As for what they are doing, it basically looks like that rather then bind threads to cores, the CPU is internally breaking up the instruction stream, and making its own internal threads in such a way as to avoid pipeline stalls. If you can do this fast enough, I could see increases in single threaded workloads. I'm very much interested how the hundreds-of-threads cases looks though, because I could see this falling flat there.

But I guess the idea would be that you don't need anything beyond a single-threaded workload since it will be internally split across the hardware anyway. The only reason I could see for using multiple threads in programming on these systems is if you want asynchronous processing.
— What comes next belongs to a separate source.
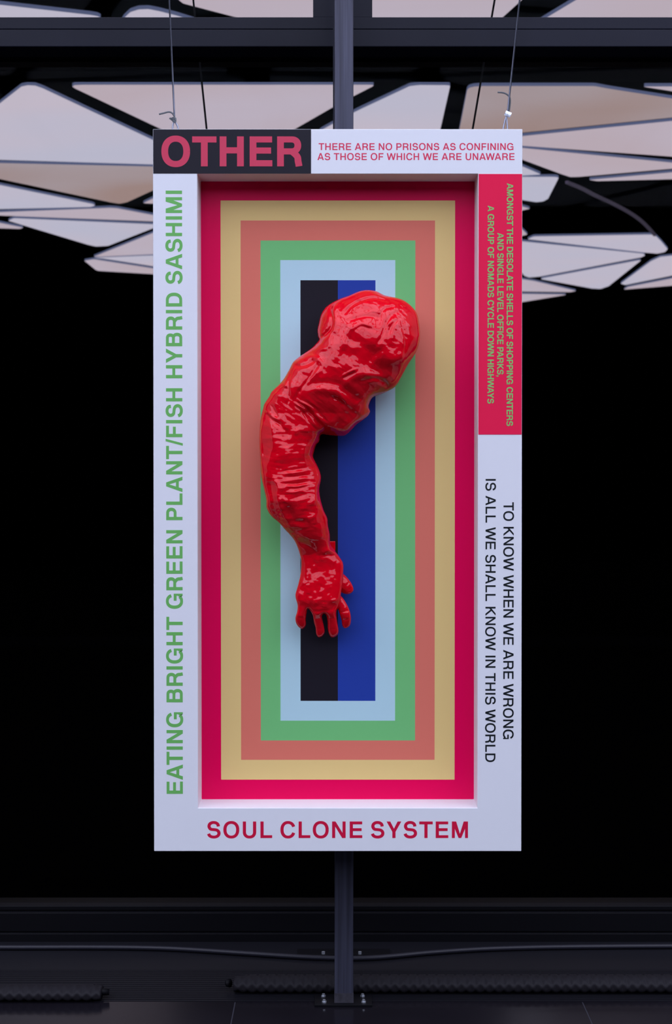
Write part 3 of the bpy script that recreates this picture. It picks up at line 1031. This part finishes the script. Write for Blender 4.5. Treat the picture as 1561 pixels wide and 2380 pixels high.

Next on my list of silly questions to ask: why couldn't this technology be implemented in GPUs, where (from what I understand) gains should be even larger since there are so many more cores to take advantage of?

 

[gamerk316]

Ah! I missed that. Didn't realize it was hardware virtualizing ARM instructions. You're pretty much spot on about the code conversion then. Doubt it's at all possible to parallelize x86 though simply due to race issues, cache and branch prediction.

It's doable though, and I don't think the performance would be excessive if done in HW. At the end of the day, most CPU's at their lowest level are executing the same instructions, so you just need a really fast way to equate the different instructions for various architectures. I could see a 5-10% performance hit on conversion.

As for what they are doing, it basically looks like that rather then bind threads to cores, the CPU is internally breaking up the instruction stream, and making its own internal threads in such a way as to avoid pipeline stalls. If you can do this fast enough, I could see increases in single threaded workloads. I'm very much interested how the hundreds-of-threads cases looks though, because I could see this falling flat there.

But I guess the idea would be that you don't need anything beyond a single-threaded workload since it will be internally split across the hardware anyway. The only reason I could see for using multiple threads in programming on these systems is if you want asynchronous processing.

Next on my list of silly questions to ask: why couldn't this technology be implemented in GPUs, where (from what I understand) gains should be even larger since there are so many more cores to take advantage of?

GPUs aren't designed to handle serial workloads. For those tasks, their performance STINKS compared to CPUs. So it's kinda pointless to design a GPU to improve single-threaded IPC, since you'll never send those types of workloads to a GPU in the first place.